In this dispiriting display of pandering and group-think, two notable contrary examples stand out. 

On the Democratic side, Sen. Joe Biden of Delaware, alone on the stage in voting for the temporary funding bill, declared his determination not to deny arms and protective equipment for the troops his 2002 vote helped send to Iraq — even, he said, if it costs him the nomination.

And on the Republican side, Sen.

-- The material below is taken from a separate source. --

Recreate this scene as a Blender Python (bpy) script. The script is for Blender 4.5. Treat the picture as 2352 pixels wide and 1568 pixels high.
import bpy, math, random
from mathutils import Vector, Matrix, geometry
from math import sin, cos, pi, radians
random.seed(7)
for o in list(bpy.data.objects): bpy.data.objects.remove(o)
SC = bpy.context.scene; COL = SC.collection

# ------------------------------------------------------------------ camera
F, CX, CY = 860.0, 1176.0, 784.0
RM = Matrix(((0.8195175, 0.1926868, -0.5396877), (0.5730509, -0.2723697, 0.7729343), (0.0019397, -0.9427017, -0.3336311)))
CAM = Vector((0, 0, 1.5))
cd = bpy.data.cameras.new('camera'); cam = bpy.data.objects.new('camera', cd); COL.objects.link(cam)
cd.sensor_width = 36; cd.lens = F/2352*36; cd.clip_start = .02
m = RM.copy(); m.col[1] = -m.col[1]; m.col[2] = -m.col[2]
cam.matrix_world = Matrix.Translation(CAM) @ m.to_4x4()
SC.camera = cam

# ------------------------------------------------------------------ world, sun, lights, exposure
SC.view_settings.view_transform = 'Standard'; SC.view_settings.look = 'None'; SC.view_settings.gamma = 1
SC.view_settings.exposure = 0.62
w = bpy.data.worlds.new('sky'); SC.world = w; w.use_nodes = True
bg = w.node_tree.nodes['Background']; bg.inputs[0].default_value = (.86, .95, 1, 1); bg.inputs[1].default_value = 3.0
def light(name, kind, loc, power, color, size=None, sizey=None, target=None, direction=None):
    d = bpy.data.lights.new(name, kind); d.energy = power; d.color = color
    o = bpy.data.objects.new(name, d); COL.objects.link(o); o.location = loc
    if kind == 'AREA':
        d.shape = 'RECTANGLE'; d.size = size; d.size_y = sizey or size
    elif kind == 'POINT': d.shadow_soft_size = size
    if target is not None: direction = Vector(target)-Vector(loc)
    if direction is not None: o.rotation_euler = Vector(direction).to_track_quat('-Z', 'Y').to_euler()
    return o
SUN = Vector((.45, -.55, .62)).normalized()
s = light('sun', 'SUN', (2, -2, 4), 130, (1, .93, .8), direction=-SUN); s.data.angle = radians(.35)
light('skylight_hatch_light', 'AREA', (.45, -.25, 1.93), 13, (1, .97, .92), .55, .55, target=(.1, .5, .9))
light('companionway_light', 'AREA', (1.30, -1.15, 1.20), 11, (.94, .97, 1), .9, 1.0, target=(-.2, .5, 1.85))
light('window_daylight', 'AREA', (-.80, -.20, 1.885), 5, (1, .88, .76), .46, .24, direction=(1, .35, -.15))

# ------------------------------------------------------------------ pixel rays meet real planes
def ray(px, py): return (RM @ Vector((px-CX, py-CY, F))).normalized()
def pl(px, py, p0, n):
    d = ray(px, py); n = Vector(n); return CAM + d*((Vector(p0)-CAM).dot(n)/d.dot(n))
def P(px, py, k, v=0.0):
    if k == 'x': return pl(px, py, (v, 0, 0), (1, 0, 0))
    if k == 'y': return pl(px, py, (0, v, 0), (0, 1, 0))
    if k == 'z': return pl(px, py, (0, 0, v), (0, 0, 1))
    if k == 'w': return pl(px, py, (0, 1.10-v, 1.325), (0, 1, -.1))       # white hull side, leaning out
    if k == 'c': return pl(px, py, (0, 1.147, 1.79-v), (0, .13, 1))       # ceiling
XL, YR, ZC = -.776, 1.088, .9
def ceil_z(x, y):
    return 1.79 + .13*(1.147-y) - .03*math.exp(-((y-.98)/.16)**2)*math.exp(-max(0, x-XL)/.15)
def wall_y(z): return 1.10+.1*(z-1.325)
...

John McCain of Arizona defended his and the president’s comprehensive and humanitarian approach to immigration — a grace note in what was otherwise a rather discordant pair of ensemble performances. ~David Broder

What do Biden and McCain have in common here?  For one thing, they are both wildly, profoundly out of step with their parties on these questions.  Broder praises these two as examples of resisting “pandering and group-think,” but what this actually means is not that Biden and McCain have taken some bold, independent position, but simply that they have sided with the conventional wisdom of the establishment that a) we cannot “precipitously” withdraw from Iraq and b) we must have comprehensive immigration reform.  In other words, they are engaged in pandering and group-think, but their pandering and group-think are not aimed at their constituents or the parties they propose to lead in the general election as the respective presidential nominees.  Biden is participating in the group-think of the foreign policy establishment, while McCain is pandering to the media and the interests of business.  They pander and conform to the political establishment, rather than to the wishes of the public.  There is always something very distasteful about pandering and groupthink (see Mitt Romney and John Edwards as examples), but at least pandering to the voters has some minimally respectable justification in what is allegedly a representative government.  By contrast, Biden and McCain show themselves to be predictable functionaries of the Washington insider set and they also happen to be wrong on the policies where they differ from their competitors.  That’s quite an achievement.   

What dispirits Broder is actual political difference between the parties and the gall of most of the presidential candidates to speak to their respective constituencies in language that those constituencies will find appealing.  I may also be horrified by most of the GOP field’s easy-going banter about tactical nukes (as should any sane person), but for good or ill these candidates are competing for the support of their party’s base right now and that will inevitably involve candidates from both parties saying things that David Broder will find unrealistic or strange.  This is because David Broder is thoroughly out of touch with the views of most Americans on both Iraq and immigration, just as he is on most issues.